Not phased by a late switch of opponent and change of venue, Jones stuck to his game plan and made quick work of the Northern Irishman.

“We noticed he was always open to upper cuts and knees, as long as I kept working and put the pressure on and started to hurt him,” he added. “I just kept working that front leg.

“I caught him with a left hook and that was the beginning of the end for him.

“He started to flinch away from my punches a bit more and as soon as the pressure went on, I caught him with the upper cut and knee, and that was that.

“Everything went to plan perfectly, it went as I expected.”
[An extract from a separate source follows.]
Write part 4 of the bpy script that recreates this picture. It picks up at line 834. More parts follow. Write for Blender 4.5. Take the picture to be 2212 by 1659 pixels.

Moved from London to Manchester, fights shuffled and changed due to flight restrictions, it was remarkable Cage Warriors managed make the show a success and cater for its fighters and fans.

Being behind closed doors meant fighters were only allowed into the locker room shortly before their bout and they had to leave immediately afterwards.

Jones remained focused and undeterred by any of this, even not having his fans and family there to celebrate with him.

“I just enjoy fighting,” he said. “I didn’t really notice the fans weren’t there!

“It was different because normally I have huge Welsh support, normally they are there screaming and shouting.

“It was a surreal experience. The only feeling better than getting the belt in the cage was giving it to my parents afterwards and seeing the emotion on their faces.

“This has been the first fight in a while where I didn’t critique myself too much. Usually I pick holes in my game.

“It was the Dragon’s night – it was the Dragon’s destiny.”

Meanwhile, also on the Manchester show, Gwent's Kris Edwards lost to Englishman James Hendin via a unanimous points decision.